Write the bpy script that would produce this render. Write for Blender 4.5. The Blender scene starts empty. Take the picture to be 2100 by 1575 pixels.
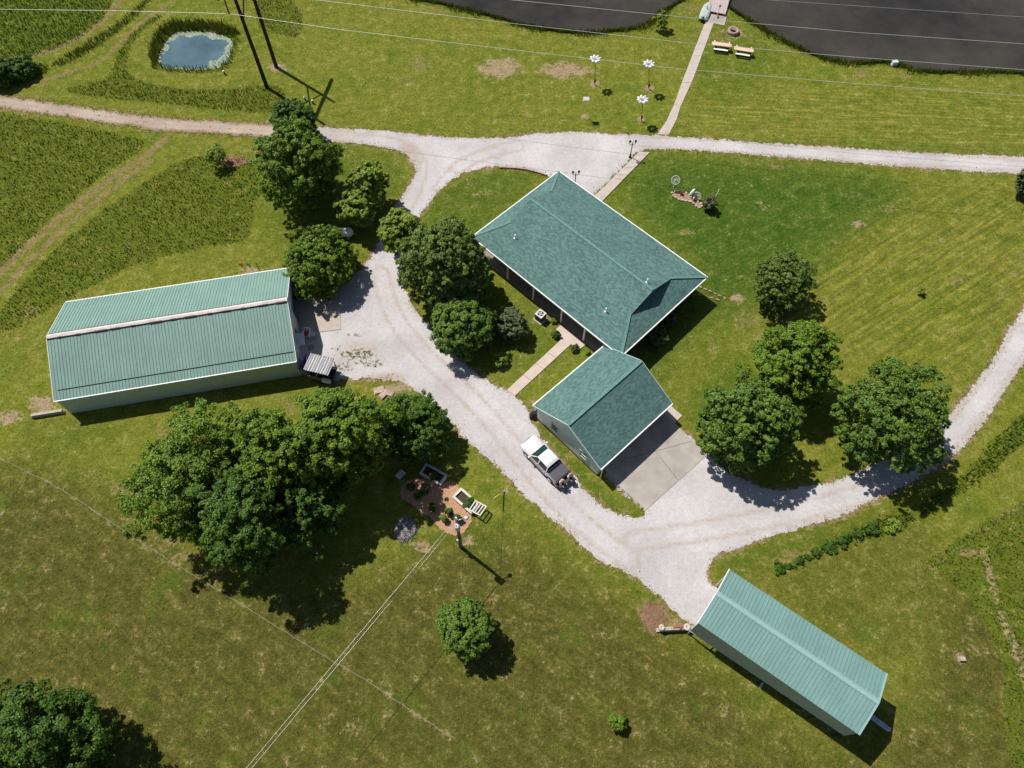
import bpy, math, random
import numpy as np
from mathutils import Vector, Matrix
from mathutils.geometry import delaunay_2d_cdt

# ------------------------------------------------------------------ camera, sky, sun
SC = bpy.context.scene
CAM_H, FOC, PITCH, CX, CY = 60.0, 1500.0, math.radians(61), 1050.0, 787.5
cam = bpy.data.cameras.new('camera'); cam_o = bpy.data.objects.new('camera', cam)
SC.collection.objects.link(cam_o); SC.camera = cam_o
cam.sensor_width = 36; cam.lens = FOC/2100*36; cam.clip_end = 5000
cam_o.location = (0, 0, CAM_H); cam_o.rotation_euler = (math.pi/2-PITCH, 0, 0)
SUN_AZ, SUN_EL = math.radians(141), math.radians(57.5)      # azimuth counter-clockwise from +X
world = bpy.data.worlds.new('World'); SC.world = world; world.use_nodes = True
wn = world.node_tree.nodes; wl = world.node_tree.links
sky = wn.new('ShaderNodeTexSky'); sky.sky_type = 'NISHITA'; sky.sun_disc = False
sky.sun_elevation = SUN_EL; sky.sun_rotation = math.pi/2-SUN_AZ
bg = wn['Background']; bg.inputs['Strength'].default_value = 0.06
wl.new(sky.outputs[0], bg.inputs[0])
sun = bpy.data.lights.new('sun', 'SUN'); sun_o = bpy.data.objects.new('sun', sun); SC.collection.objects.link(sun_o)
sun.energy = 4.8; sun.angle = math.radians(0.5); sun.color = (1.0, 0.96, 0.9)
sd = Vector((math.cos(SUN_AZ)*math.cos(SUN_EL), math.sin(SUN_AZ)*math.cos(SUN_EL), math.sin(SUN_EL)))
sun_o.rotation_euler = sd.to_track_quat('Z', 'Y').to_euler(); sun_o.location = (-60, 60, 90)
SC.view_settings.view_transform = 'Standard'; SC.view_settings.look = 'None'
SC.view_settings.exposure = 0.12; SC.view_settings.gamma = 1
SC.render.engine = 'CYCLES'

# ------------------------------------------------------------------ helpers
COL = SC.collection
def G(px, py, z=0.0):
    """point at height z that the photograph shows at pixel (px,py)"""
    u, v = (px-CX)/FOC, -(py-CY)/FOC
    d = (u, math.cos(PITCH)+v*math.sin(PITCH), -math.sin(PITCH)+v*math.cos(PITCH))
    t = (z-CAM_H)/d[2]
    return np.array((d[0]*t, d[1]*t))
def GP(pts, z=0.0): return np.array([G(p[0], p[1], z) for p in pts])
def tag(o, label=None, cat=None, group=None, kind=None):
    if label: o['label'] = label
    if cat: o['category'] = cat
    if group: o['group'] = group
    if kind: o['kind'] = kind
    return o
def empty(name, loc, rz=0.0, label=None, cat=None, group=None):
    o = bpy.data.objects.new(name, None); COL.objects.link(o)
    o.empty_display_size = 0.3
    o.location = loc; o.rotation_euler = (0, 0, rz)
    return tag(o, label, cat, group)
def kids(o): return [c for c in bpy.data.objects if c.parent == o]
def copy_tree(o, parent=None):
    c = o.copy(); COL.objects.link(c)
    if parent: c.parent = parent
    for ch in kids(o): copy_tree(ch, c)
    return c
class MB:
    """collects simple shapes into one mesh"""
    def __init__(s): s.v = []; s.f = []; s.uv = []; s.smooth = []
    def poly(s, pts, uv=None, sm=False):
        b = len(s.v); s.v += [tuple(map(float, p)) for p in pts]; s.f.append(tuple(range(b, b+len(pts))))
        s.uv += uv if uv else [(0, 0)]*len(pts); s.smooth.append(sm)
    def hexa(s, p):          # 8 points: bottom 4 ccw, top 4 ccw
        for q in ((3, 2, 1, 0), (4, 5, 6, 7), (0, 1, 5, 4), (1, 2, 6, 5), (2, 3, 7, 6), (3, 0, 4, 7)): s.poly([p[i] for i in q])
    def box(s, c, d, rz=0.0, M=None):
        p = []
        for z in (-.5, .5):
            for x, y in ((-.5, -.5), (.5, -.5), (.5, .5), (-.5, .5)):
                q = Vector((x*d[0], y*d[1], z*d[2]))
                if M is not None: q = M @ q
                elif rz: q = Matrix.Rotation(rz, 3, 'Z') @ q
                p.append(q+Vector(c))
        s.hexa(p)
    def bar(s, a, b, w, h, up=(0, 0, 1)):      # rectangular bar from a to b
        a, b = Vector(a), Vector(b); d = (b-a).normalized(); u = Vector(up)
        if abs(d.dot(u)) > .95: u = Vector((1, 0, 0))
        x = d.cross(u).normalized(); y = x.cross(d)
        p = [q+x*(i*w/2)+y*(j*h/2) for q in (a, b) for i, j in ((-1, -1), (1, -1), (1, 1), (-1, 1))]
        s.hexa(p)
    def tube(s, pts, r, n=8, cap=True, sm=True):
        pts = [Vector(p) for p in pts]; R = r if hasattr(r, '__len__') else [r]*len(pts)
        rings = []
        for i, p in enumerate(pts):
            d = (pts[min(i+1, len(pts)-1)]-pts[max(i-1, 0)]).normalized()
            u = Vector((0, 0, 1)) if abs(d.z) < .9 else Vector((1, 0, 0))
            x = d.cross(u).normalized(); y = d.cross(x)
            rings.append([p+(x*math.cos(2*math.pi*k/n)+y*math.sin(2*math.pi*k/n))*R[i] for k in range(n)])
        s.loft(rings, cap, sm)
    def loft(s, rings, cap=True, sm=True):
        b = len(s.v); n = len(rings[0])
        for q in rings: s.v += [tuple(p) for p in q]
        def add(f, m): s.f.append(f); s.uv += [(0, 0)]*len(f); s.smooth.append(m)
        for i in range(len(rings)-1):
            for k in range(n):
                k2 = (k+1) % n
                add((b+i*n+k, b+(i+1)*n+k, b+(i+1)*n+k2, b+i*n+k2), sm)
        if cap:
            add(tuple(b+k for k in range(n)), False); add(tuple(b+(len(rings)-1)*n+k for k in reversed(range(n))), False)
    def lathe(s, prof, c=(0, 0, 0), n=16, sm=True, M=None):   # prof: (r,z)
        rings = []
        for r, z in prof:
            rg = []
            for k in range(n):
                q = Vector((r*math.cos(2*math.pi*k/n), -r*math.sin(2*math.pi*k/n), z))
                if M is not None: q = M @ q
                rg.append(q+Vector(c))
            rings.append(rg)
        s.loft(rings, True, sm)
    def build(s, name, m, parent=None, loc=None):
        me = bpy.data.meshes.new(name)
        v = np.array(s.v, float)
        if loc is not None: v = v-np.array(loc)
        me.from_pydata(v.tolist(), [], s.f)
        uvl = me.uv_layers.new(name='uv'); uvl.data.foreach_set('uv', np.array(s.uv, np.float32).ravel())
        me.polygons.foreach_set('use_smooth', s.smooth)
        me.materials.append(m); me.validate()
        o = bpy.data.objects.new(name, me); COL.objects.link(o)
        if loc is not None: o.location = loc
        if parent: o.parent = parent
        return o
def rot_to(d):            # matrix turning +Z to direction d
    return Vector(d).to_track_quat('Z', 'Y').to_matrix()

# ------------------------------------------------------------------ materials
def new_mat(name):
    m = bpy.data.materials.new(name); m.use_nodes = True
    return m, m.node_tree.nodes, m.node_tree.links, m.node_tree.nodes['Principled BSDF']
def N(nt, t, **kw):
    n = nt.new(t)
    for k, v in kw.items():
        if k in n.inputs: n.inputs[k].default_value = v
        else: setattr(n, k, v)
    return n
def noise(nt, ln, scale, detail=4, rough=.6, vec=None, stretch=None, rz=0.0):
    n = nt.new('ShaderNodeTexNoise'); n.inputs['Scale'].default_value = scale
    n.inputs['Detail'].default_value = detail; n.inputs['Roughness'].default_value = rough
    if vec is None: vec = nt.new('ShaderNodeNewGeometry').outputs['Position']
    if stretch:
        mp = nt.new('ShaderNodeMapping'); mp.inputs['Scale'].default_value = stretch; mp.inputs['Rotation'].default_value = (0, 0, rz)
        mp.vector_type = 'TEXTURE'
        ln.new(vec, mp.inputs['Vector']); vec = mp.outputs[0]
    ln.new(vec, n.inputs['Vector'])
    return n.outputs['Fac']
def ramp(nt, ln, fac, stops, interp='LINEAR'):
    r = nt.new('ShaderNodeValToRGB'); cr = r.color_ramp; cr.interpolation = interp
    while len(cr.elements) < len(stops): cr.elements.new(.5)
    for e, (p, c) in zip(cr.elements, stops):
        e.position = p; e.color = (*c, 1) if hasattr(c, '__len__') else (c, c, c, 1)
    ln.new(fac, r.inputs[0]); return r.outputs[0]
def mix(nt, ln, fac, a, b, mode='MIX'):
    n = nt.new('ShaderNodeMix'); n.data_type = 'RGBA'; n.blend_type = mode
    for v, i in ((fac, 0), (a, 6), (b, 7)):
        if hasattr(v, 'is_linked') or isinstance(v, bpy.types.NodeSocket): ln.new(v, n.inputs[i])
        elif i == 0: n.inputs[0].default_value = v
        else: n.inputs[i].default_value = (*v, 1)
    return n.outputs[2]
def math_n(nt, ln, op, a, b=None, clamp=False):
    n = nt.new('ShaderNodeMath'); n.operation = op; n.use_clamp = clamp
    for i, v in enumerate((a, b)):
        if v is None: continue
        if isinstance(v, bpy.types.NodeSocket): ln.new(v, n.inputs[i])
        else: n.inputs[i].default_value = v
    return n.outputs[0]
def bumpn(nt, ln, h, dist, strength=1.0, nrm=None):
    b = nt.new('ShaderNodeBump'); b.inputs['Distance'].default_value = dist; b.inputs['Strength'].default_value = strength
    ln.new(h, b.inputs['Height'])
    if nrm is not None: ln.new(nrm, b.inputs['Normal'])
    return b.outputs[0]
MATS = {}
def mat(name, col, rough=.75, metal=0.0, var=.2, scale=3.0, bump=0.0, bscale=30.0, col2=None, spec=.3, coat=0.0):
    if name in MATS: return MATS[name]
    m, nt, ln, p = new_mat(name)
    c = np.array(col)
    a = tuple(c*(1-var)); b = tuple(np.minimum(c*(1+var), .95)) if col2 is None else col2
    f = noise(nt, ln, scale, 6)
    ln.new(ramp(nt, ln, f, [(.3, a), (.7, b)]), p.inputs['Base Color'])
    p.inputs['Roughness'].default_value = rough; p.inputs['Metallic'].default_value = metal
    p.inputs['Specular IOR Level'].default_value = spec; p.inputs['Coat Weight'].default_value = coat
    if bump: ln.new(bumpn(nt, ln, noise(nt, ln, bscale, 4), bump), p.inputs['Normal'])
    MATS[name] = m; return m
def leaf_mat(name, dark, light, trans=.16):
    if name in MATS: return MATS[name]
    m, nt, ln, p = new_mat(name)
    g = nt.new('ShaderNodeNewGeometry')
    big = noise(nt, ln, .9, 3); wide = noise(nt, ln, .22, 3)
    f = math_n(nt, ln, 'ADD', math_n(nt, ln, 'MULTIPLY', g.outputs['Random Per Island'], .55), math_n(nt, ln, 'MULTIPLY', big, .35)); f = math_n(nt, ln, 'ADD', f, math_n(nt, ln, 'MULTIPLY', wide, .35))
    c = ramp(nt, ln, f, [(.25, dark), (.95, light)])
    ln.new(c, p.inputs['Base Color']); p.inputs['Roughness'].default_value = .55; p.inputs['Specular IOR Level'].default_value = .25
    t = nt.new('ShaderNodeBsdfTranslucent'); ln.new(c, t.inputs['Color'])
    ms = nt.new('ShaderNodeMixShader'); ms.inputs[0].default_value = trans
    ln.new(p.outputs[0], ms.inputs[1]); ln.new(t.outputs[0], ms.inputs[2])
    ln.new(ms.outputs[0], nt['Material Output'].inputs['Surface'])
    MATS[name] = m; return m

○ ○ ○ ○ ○

Exercise description:
Return only the lines running from the top of the data to the line that holds "from mathutils.geometry import". Include both of those lines, but skip the pictures.

Finished task:
Write the bpy script that would produce this render. Write for Blender 4.5. The Blender scene starts empty. Take the picture to be 2100 by 1575 pixels.
import bpy, math, random
import numpy as np
from mathutils import Vector, Matrix
from mathutils.geometry import delaunay_2d_cdt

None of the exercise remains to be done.